Acresce também ressalvar que nos termos do art. 18º (Suspensão da actividade ruidosa) as actividades ruidosas temporárias e obras no interior de edifícios realizadas em violação do disposto nos art. 14º a 16º do referido regulamento são suspensas por ordem das autoridades policiais, oficiosamente ou a pedido do interessado, devendo ser lavrado auto da ocorrência a remeter ao presidente da câmara municipal para instauração do respectivo procedimento de contra-ordenação. 

A fiscalização do cumprimento das normas previstas no presente Regulamento Geral do Ruído compete:

(i) à Inspecção-Geral do Ambiente e do Ordenamento do Território; 

(ii) à entidade responsável pelo licenciamento ou autorização da actividade; 

(iii) às comissões de coordenação e desenvolvimento regional;

(iv) às câmaras municipais e polícia municipal, no âmbito das respectivas atribuições e competências; 

(v) às autoridades policiais e polícia municipal relativamente a actividades ruidosas temporárias, no âmbito das respectivas atribuições e competências; e 

(vi) às autoridades policiais relativamente a veículos rodoviários a motor, sistemas sonoros de alarme e ruído de vizinhança (cfr. art. 26º do diploma).

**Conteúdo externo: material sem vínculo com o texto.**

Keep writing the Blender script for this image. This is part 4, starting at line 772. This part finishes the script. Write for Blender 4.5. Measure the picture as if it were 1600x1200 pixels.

Nos termos do art. 28º (Sanções) constitui contra-ordenação ambiental leve, a realização de obras no interior de edifícios em violação das condições estabelecidas pelo nº 1 do art. 16º e o não cumprimento da obrigação de afixação das informações nos termos do nº 2, e ressalvando-se no nº 3 deste preceito que a negligência e a tentativa são puníveis, sendo nesse caso reduzido para metade os limites mínimos e máximos das coimas referidos no presente Regulamento. 

Dispõe também o art. 30º (Processamento e aplicação de coimas), no seu nº 1 que "o processamento das contra-ordenações e a aplicação das respectivas coimas e sanções acessórias é da competência da entidade autuante, sem prejuízo do disposto nos números seguintes", pelo que, no que nos aproveita, aplica-se precisamente o que estatui o número seguinte: "Compete à câmara municipal o processamento das contra-ordenações e a aplicação das coimas e sanções acessórias em matéria de actividades ruidosas temporárias e de ruído de vizinhança."